The Tea Party Express made stops in Grand Junction and then at the State Capitol building in Denver yesterday, bringing a message of discontent with the direction of the nation under the leadership of Democrats, most of all President Barack Obama. The cross-country tour of dozens of rallies in dozens of states will end in Washington, D.C., on April 15—tax day. Along the way, supporters wave signs with slogans such as “smaller government!” (via 9News). An estimated 1,000 people gathered at the Capitol, including 55-year-old Brad Hams of Lakewood.

“I’m here because I’m disgusted with the direction this country is going in,” he told The Denver Post.

It was a common rejoinder through the crowd, along with scorn for Obama’s health-care-reform legislation.

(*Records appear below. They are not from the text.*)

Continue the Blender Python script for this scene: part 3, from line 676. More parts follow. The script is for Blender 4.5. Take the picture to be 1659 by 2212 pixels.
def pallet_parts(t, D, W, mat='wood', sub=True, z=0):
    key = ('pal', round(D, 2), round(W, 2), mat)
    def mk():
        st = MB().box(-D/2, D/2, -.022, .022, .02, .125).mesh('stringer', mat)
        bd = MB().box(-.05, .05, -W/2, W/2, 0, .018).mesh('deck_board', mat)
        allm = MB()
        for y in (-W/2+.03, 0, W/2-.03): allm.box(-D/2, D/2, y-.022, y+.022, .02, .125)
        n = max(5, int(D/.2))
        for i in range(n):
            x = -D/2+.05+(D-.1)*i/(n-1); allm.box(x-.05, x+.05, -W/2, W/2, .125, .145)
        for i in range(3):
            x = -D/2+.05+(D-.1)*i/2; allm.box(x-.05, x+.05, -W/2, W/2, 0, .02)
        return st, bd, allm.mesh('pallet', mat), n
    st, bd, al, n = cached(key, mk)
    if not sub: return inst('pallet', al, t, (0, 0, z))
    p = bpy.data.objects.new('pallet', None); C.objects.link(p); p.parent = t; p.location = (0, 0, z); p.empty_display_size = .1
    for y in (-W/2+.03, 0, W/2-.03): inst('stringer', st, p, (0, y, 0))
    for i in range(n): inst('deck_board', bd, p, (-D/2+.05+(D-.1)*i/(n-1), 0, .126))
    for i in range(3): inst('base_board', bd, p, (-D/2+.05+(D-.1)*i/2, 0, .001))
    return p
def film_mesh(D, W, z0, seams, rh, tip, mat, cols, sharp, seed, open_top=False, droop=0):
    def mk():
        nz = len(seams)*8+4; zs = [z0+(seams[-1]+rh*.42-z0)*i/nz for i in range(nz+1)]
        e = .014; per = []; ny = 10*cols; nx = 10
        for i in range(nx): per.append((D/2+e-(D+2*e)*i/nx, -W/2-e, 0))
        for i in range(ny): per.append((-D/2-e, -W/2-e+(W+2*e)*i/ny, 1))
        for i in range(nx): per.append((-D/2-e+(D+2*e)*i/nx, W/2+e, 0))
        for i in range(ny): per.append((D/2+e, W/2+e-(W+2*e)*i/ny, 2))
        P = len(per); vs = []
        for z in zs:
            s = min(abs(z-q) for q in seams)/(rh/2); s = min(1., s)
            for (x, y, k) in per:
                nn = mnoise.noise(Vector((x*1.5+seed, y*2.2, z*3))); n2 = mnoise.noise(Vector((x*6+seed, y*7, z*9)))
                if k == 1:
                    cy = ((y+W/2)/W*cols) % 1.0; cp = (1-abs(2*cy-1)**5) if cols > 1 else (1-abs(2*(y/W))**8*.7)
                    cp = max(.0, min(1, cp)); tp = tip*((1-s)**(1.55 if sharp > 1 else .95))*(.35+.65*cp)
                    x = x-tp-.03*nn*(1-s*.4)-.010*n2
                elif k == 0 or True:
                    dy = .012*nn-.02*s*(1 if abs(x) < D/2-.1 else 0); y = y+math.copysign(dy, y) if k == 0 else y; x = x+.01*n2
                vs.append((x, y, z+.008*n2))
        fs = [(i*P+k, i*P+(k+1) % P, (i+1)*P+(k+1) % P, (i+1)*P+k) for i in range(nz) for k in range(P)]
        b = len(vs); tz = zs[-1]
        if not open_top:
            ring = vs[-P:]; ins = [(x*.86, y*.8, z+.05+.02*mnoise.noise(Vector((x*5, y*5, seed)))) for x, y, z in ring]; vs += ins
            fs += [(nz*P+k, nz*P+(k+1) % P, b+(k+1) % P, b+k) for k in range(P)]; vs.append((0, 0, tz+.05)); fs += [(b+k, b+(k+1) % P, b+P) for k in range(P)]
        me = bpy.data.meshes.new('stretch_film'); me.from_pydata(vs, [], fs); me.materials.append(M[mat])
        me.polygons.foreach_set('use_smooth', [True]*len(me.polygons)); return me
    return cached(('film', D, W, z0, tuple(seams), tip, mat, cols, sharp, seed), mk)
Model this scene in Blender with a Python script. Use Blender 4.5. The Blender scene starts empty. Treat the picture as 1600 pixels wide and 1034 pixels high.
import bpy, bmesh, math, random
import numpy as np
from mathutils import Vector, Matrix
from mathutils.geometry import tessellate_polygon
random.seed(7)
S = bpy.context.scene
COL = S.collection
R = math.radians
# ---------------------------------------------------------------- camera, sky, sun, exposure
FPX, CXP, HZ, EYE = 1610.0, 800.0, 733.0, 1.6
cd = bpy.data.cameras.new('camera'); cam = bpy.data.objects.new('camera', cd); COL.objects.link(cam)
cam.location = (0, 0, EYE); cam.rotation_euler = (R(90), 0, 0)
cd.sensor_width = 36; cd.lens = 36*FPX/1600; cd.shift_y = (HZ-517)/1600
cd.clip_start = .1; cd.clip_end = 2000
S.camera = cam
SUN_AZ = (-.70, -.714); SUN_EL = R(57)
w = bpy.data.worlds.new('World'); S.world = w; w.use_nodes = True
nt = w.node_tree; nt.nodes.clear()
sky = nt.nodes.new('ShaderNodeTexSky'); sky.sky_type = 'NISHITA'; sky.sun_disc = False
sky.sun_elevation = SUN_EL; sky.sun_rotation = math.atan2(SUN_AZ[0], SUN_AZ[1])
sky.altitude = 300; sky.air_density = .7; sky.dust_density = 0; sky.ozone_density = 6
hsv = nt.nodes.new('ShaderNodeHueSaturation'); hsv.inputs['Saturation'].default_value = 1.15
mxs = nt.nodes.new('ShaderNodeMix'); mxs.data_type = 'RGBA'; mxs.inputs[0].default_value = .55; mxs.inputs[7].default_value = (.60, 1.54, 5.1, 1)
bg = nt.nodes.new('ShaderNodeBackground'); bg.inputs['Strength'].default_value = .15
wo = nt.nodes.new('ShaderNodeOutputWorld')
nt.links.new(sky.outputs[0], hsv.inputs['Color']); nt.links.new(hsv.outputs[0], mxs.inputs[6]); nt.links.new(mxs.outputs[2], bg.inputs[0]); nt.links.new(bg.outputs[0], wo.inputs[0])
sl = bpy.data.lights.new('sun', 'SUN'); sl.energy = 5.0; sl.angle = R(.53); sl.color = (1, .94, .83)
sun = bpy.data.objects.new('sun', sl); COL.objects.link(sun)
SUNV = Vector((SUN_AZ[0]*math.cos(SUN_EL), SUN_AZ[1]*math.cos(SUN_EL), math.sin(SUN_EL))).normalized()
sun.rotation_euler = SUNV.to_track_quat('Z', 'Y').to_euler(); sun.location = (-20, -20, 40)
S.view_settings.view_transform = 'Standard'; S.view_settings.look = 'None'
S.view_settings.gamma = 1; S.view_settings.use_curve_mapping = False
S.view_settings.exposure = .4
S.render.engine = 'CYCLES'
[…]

Just blocks away, at the Mercury Cafe, Congressman Ed Perlmutter, a Democrat, held a gathering with labor organizations and health-care groups to celebrate the health bill.

Denver’s Toby Serrano talked about his daughter, who was born with a birth defect that was discovered when she was three. She had many surgeries, but when Serrano lost his job, he lost his health insurance.

“Because health insurance passed,” he said, “she will never have to go without health insurance again.”

But the health bill is a bad thing, insists President George W. Bush’s former go-to man, Karl Rove, who issued a small manifesto of sorts for tea partiers.

“To maintain their influence,” he writes in The Wall Street Journal, “tea partiers will have to maintain their current energy and concern over health care and federal spending. I suggest that to do that tea partiers design a citizen’s pledge and then ask friends and neighbors to sign it with them.”